Pour sa visite d’Etat, qui doit durer trois jours, le président érythréen a été accueilli par une foule nombreuse agitant des palmes sur son passage dans les rues d’Addis-Abeba. Le Président doit inaugurer une ambassade, symbole du rétablissement des relations bilatérales, après avoir visité le parc industriel d’Hawassa, à 100 kilomètres au sud de la capitale. Ce détour est révélateur: la paix constitue un enjeu économique majeur pour les deux pays. L’Ethiopie a été privée de son accès à la mer Rouge, via les ports d’Assab et Massawa, le jour où l’Erythrée a déclaré son indépendance. La réouverture des lignes téléphoniques (depuis le 8 juillet) et des liaisons aériennes (prévue mercredi) sont un préalable à l’ouverture de la frontière et du commerce.
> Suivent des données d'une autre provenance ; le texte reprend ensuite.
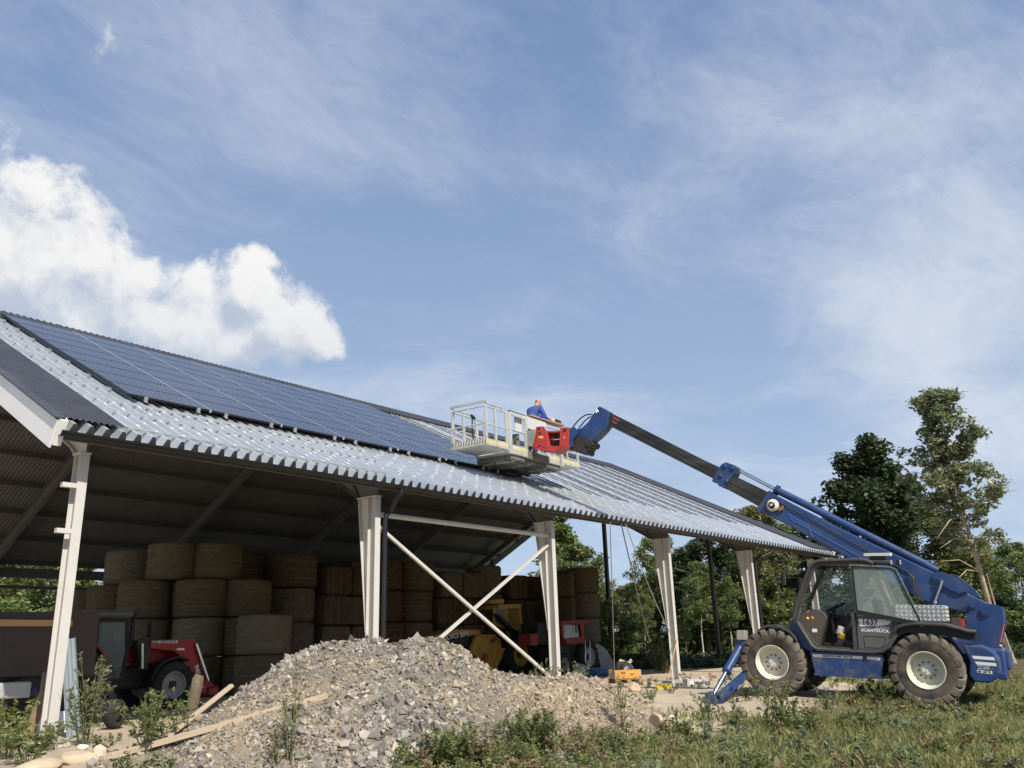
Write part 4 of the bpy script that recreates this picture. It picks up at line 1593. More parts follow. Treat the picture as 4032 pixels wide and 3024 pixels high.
# ------------------------------------------------------------------ work platform at the boom head (own frame: x away from the boom, y left, z up)
PX = Vector((TX.x, TX.y, 0)).normalized()
PY = (TY + Vector((0, 0, -0.030))).normalized()
PZ = PX.cross(PY).normalized()
PO = TO + TX * 9.6 + TZ * 5.77
PM = frame_M(PO, PX, PY, PZ)
PMI = PM.inverted()
CAGE = mat('galvanised_cage', (0.62, 0.63, 0.60), 0.42, 0.35, var=0.08, vscale=3, dirt=(0.38, 0.36, 0.30), dscale=4, damt=0.5)
TRAY = mat('worn_grey_tray', (0.50, 0.50, 0.46), 0.55, 0.15, var=0.1, vscale=3, dirt=(0.26, 0.25, 0.20), dscale=2.5, damt=0.7)
UNDER = mat('dull_underside', (0.16, 0.16, 0.14), 0.65, 0.1, var=0.2, dirt=(0.30, 0.28, 0.22), dscale=2, damt=0.5)
SYEL = mat('yellow_stripe', (0.78, 0.62, 0.16), 0.55, dirt=(0.6, 0.55, 0.4), dscale=6, damt=0.6)
SCRM = mat('cream_stripe', (0.76, 0.72, 0.62), 0.55)
SBRN = mat('brown_stripe', (0.20, 0.16, 0.11), 0.6)
REDP = mat('red_adapter_paint', (0.50, 0.050, 0.042), 0.48, var=0.12, dirt=(0.30, 0.075, 0.06), dscale=5, damt=0.7)
plat = thing('work_platform', 'grey railed work platform with hazard stripes hung on the raised boom head above the roof', 'work platform', M=PM)
DEP = 1.10


def pb(name, m, c, s, R=None, parent=None, bev=0.0):
    mb = MB()
    mb.box(c, s, R, bev)
    return mb.build(name, m, parent or plat)


# trays: middle and two pull-out ends
mid = pb('middle_tray', TRAY, (DEP / 2, -0.16, -0.05), (DEP, 2.90, 0.05))
for (y0, y1) in ((1.30, 2.42), (-2.62, -1.62)):
    pb('end_tray', TRAY, (DEP / 2, (y0 + y1) / 2, 0.01), (DEP, y1 - y0, 0.025))
# kick plates with painted stripes
def kick(y0, y1, z0, z1, cols, n, t=0.012, x=0.0):
    o = pb('kick_plate', TRAY, (x, (y0 + y1) / 2, (z0 + z1) / 2), (t, abs(y1 - y0), z1 - z0))
    if n:
        h0, h1 = z1 - 0.115, z1 - 0.015
        w = abs(y1 - y0) / n
        for i in range(n):
            a = max(y0, y1) - w * (i + 0.22)
            mb = MB()
            mb.prism([(a - 0.01, h0), (a - w * 0.52 - 0.01, h0), (a - w * 0.52 + 0.015, h1), (a + 0.015, h1)], (x - t / 2, 0, 0), Y, Z, -X, 0.0, 0.002)
            mb.build('hazard_stripe', cols[(i // 4) % len(cols)], o)


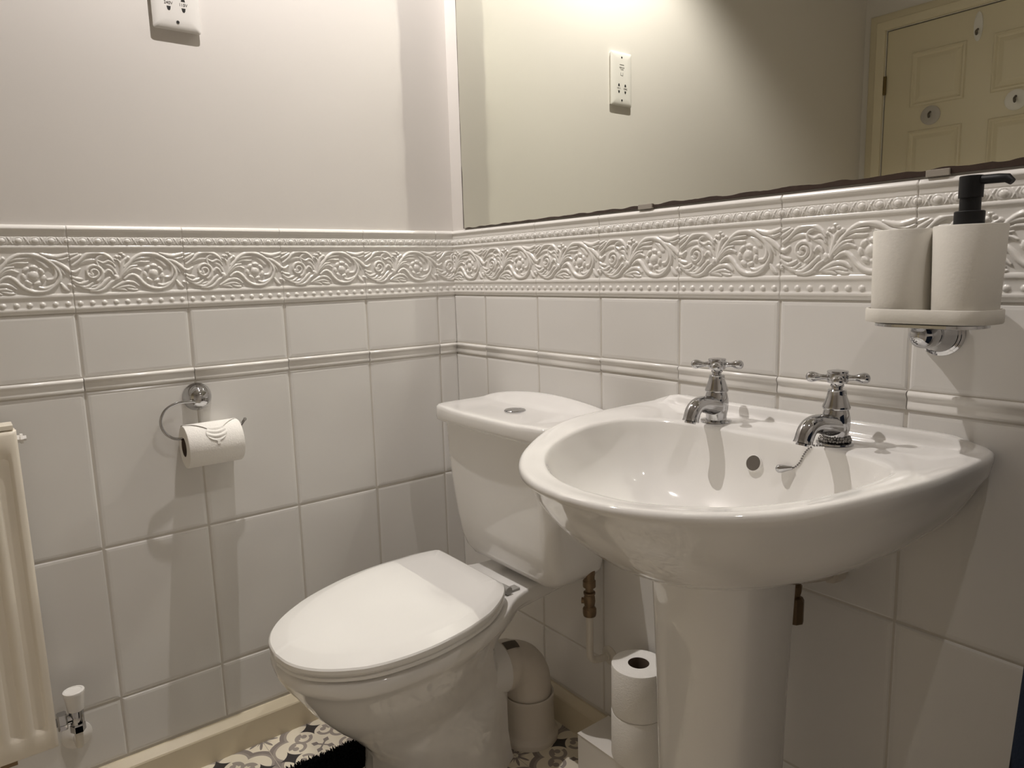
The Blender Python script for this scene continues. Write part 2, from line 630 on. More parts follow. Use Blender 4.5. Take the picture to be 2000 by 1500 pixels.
VPROF = np.array([(0, -4.0), (0.4, 0.2), (1.6, 1.7), (3.5, 3.2), (6.0, 4.5), (7.6, 4.8), (8.8, 4.4), (10.2, 3.0), (13, 2.0), (17, 1.7), (20.4, 1.6), (21.2, 1.2),
                  (23.0, 1.6), (29.0, 2.5), (35.0, 1.9), (36.6, 1.4), (37.4, 2.8), (39.5, 3.6), (42.0, 3.4), (43.6, 2.3), (47, 1.5), (51, 1.1),
                  (54, 0.9), (122, 0.9), (124.5, 1.1), (126, 2.2), (128.5, 2.9), (131.5, 2.8), (133, 1.9), (136, 1.3), (139, 1.1), (148.5, 1.1), (150, 1.6),
                  (152, 2.5), (155, 2.5), (157, 1.6), (160, 0.9), (161.4, 0.4), (162, -4.0)])
_tab = None


def border_height(uu, vv):
    """2-D arrays in mm (u within a tile, v down from the top)"""
    H = np.interp(vv, VPROF[:, 0], VPROF[:, 1])
    # egg-and-dart strip, pitch 25 mm
    c = (uu + 12.5) % 25 - 12.5
    d = np.sqrt((c / 5.4) ** 2 + ((vv - 29) / 4.8) ** 2)
    H = np.maximum(H, np.where(d < 1, 2.2 + 2.7 * np.sqrt(np.clip(1 - d * d, 0, 1)), 0))
    dr = np.sqrt((c / 7.4) ** 2 + ((vv - 29) / 6.6) ** 2)
    H += np.where(np.abs(dr - 1) < 0.14, 1.0 * (1 - (np.abs(dr - 1) / 0.14) ** 2), 0) * (np.abs(vv - 29) < 7.5)
    c2 = np.abs((uu) % 25 - 12.5)
    xx = np.abs(c2 - np.abs(vv - 29) * 0.55)
    H += np.where((xx < 1.2) & (np.abs(vv - 29) < 7), 1.5 * (1 - (xx / 1.2) ** 2), 0)
    # bead strip, pitch 20 mm
    c = (uu) % 20 - 10
    d = np.hypot(c, vv - 144.2) / 4.3
    H = np.maximum(H, np.where(d < 1, 1.1 + 2.7 * np.sqrt(np.clip(1 - d * d, 0, 1)), 0))
    # frieze
    fr = (vv > 50.5) & (vv < 126.5)
    fh = frieze_height(uu[fr], vv[fr] - 51)
    H[fr] = np.maximum(H[fr], 0.9 + fh * 0.80)
    return H


def border_sheet(side, smax, j0, fine_to, parent):
    s = s_samples(smax, j0, fine_to, 0.00105)
    v = np.unique(np.concatenate([np.arange(0, 51, 1.0), np.arange(51, 126, 0.95), np.arange(126, 162.01, 1.0), [0.6, 1.6, 21.2, 36.6, 37.4, 43.6, 124.5, 161.4]]))
    S, Vv = np.meshgrid(s, v, indexing='ij')
    if side == 'R':
        U = ((S - j0) % TW) * 1000
    else:
        U = ((j0 - S) % TW) * 1000
    H = border_height(U, Vv)
    g = groove(S, j0)
    H = H * (1 - 0.25 * g) - 1.8 * g
    H = np.where((Vv < .3) | (Vv > 161.8), -4.0, H)
    H *= 0.001
    Zc = zT - Vv * 0.001
    if side == 'L':
        X, Y = H, -S
    else:
        X, Y = S, -H
    co = np.stack([X, Y, Zc], -1).reshape(-1, 3).astype(np.float32)
    ns, nv = S.shape
    idx = np.arange(ns * nv).reshape(ns, nv)
    a, b, c, d = idx[:-1, :-1], idx[1:, :-1], idx[1:, 1:], idx[:-1, 1:]
    q = np.stack([a, d, c, b] if side == 'R' else [a, b, c, d], -1).reshape(-1, 4)
    me = bpy.data.meshes.new('border_tiles')
    me.vertices.add(len(co)); me.vertices.foreach_set('co', co.ravel())
    me.loops.add(q.size); me.loops.foreach_set('vertex_index', q.ravel().astype(np.int32))
    me.polygons.add(len(q)); me.polygons.foreach_set('loop_start', np.arange(0, q.size, 4, dtype=np.int32))
    me.update(calc_edges=True)
    return link_mesh('border_tiles', me, BORD, parent)


DPROF = [(0.0, -0.003), (0.4, 0.0010), (1.6, 0.0030), (3.4, 0.0042), (5.6, 0.0043), (7.6, 0.0034), (9.2, 0.0019), (10.6, 0.0012), (13.0, 0.0010), (17.0, 0.0012), (20.5, 0.0018),
         (23.0, 0.0020), (25.0, 0.0014), (26.2, 0.0004), (27.0, -0.003)]


def dado_sheet(side, smax, j0, parent):
    edges = [0.0] + [j0 + TW * k for k in range(40) if j0 + TW * k < smax] + [smax]
    V, F = [], []
    for s0, s1 in zip(edges[:-1], edges[1:]):
        base = len(V)
        n = len(DPROF)
        dz = rng.normal(0, 0.0005)
        for s, k in ((s0 + 0.0006, 0), (s0 + 0.0014, 1), (s1 - 0.0014, 1), (s1 - 0.0006, 0)):
            for v, h in DPROF:
                V.append(wpt(side, s, h - (0 if k else 0.0016), zD + dz - v * 0.001))
        for c in range(3):
            for i in range(n - 1):
                a = base + c * n + i
                f = (a, a + 1, a + n + 1, a + n)
                F.append(f if side == 'R' else f[::-1])
    raw_mesh('dado_rail', V, F, BORD, parent)


for side, smax, j0, wl, ft in (('L', ROOM_D, JL, WALL_L, 1.25), ('R', ROOM_W, JR, WALL_R, 1.30)):
    V, F, MI = tile_sheet(side, smax, j0)
    raw_mesh('wall_tiles', V, F, [TILE, GROUT], wl, False, MI)
    border_sheet(side, smax, j0, ft, wl)
    dado_sheet(side, smax, j0, wl)

# skirting boards with a sloping top
for side, nm, smax in (('L', 'baseboard_left', ROOM_D), ('R', 'baseboard_right', ROOM_W)):
    prof = [(-0.003, 0.0), (0.018, 0.0), (0.018, 0.062), (0.0165, 0.0655), (0.003, 0.0795), (-0.003, 0.0795)]
    bm = bm_new()
    loft(bm, [[wpt(side, s, h, z) for h, z in prof] for s in (0.018 if side == 'R' else 0.0, smax)])
    structure(nm, bm, CREAM)

# ---------------------------------------------------------------- door seen in the mirror
yD = -ROOM_D
bm = bm_new(); box(bm, DX0 + 0.003, DX1 - 0.003, yD - 0.042, yD - 0.004, 0.004, DZ1 - 0.004)
DOOR = put('door_1', bm, DOORM, None, False)
DOOR['kind'] = 'structure'
PX = [(0.203, 0.368), (0.487, 0.652)]
PZ = [(1.672, 1.848), (0.80, 1.550), (0.16, 0.62)]
bm = bm_new()
for x0, x1 in PX:
    for z0, z1 in PZ:
        ys = yD - 0.004
        rings = []
        for ins, h in ((-0.016, 0.0005), (-0.012, 0.006), (-0.006, 0.007), (0.0, 0.0015), (0.004, 0.0008), (0.018, 0.0050), (0.022, 0.0056)):
            rings.append([(x0 + ins, ys + h, z0 + ins), (x1 - ins, ys + h, z0 + ins), (x1 - ins, ys + h, z1 - ins), (x0 + ins, ys + h, z1 - ins)])
        loft(bm, rings, False, True)
put('door_panel_moulding', bm, DOORM, DOOR, False)
for hz in (1.760, 0.30):
    bm = bm_new()
    lathe(bm, [(0.001, 0), (0.0065, 0.001), (0.0065, 0.072), (0.001, 0.073)], (DX0 + 0.002, yD + 0.004, hz - 0.036), (0, 0, 1), 14)
    put('hinge', bm, BRASSY, DOOR)
# architrave
bm = bm_new()
ap = [(0, 0.0), (0, 0.012), (0.010, 0.018), (0.030, 0.020), (0.038, 0.013), (0.056, 0.012), (0.062, 0.008), (0.062, 0.0)]
A = 0.064


def arch(sec):
    return [(sec[0], sec[1])]


rings = []
for cx, cz, mx, mz in ((DX0 - 0.002, 0.0, -1, 0), (DX0 - 0.002, DZ1 + 0.002, -1, 1), (DX1 + 0.002, DZ1 + 0.002, 1, 1), (DX1 + 0.002, 0.0, 1, 0)):
    rings.append([(cx + mx * d, yD + h - 0.001, cz + mz * d) for d, h in ap])
loft(bm, rings, True, True)
o = structure('trim_1', bm, DOORM, True)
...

L’Ethiopie, pays de 100 millions d’habitants à la croissance à deux chiffres qui se rêve en tigre de l’Afrique, a besoin de ce débouché maritime et d’un environnement régional pacifié. L’Erythrée, qui s’était recroquevillée sur elle-même au nom de la guerre contre le géant voisin, y trouvera une bouffée d’oxygène économique. Mais le changement amènera-t-il une libéralisation du pays, considéré comme l’un des plus répressifs au monde ? Amnesty International a appelé à la fin du service militaire illimité, que le régime justifiait jusque-là par la menace éthiopienne. Cette emprise totale de l’armée sur la vie des Erythréens a poussé des centaines de milliers de jeunes à quitter le pays. Sur les six premiers mois de l’année, 2 200 d’entre eux ont débarqué en Italie après avoir traversé la Méditerranée. L’Aquarius, dont l’odyssée a été suivie par toute l’Europe après le refus italien de laisser le navire accoster, comptait 60 Erythréens à son bord.